Sola Scriptura?

Sola Scriptura? July 8, 2007

Although I am a Protestant, I must confess that the idea of ‘sola Scriptura’, of ‘Scripture alone’, doesn’t work. It could perhaps theoretically work in Islam, where one can (assuming one doesn’t take a critical approach to the text) assume the unity of the book as a given. In the case of the Bible, such assumptions are impossible. In order to speak of ‘Scripture’, one has to accept the authority not only of those Jews and Christians who made the decisions about what books would be included in the canon, but also the authority of those who produced the critical editions of the Hebrew and Greek texts and the judgment of the translators.

In order to treat the Bible as ‘inerrant’ one has to attribute inerrancy to not only those who made these judgments, but also to the authors (at least while they were writing). But of course, Protestants have a certain aversion to the idea of church leaders who can make infallible pronouncements but the rest of the time are fallible human beings, so this view shouldn’t appeal to as many Protestants as it apparently does.

Ultimately, one has to attribute inerrancy to someone or something other than God in order to take this sort of view of Scripture. But the real aim is not to connect ourselves with the inerrancy of God, but to be able to claim the inerrancy of our own views about God, claiming that they are just the teachings of the inerrant Scriptures. Any doctrine that ultimately serves the interests of individuals claiming their own certainty must be criticially evaluated.

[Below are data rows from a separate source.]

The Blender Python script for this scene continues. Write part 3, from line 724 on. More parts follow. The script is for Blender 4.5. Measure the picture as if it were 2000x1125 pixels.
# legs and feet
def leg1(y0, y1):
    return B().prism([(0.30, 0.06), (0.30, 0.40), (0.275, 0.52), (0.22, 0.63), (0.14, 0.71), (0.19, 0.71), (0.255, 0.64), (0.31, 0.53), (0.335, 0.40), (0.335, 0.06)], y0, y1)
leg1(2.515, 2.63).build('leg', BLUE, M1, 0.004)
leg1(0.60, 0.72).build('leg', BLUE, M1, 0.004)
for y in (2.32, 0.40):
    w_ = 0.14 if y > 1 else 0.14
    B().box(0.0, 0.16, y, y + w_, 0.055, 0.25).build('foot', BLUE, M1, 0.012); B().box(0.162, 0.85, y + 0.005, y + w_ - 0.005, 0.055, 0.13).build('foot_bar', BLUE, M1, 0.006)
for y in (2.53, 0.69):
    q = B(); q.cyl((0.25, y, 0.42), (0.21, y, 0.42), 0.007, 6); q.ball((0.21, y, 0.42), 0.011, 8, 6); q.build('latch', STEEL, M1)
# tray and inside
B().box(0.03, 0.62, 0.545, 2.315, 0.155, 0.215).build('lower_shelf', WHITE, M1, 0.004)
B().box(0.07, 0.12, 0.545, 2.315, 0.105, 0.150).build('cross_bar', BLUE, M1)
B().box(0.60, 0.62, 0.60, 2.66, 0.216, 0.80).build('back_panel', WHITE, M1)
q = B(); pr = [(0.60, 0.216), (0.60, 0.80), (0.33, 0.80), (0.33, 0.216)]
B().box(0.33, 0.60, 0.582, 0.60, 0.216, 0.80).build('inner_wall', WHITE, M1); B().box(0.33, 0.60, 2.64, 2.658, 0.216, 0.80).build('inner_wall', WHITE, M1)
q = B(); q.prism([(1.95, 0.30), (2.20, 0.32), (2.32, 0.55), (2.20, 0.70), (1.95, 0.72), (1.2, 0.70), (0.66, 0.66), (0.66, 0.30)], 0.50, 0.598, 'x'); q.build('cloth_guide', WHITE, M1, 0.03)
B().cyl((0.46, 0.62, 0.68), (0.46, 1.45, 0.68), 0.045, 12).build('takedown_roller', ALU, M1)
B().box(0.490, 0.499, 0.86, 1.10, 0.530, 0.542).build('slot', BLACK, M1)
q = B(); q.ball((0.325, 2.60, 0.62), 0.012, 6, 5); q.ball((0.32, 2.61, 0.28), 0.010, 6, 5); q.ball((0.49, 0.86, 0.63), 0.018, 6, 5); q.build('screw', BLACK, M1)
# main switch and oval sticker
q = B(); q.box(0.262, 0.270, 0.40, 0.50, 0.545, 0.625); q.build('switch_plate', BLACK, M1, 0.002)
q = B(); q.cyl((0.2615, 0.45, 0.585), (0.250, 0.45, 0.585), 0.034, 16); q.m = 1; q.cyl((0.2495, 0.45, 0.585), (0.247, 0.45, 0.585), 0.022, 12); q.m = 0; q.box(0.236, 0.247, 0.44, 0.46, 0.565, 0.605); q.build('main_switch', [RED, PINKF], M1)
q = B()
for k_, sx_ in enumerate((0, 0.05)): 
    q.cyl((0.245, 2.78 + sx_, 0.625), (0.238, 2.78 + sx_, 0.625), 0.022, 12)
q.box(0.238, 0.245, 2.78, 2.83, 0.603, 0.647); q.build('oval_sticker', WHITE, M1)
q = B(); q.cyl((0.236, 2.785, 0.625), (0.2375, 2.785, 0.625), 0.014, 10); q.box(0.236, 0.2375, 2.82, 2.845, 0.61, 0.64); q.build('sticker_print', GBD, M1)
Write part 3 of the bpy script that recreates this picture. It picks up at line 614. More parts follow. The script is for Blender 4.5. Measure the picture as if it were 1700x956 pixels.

“Sola Scriptura” still has a certain potentially valid meaning – one can still value these writings as our earliest Christian sources. But not studying them critically, or pretending they dropped down from heaven in a single package, is not an option. The time has come for us to stop speaking nonsense in the name of God, and to stop tolerating others who do the same. Those whose views are expressed in the public sphere are open to rational discussion and evaluation – whether they are about science, the environment, the Bible, religion or anything else.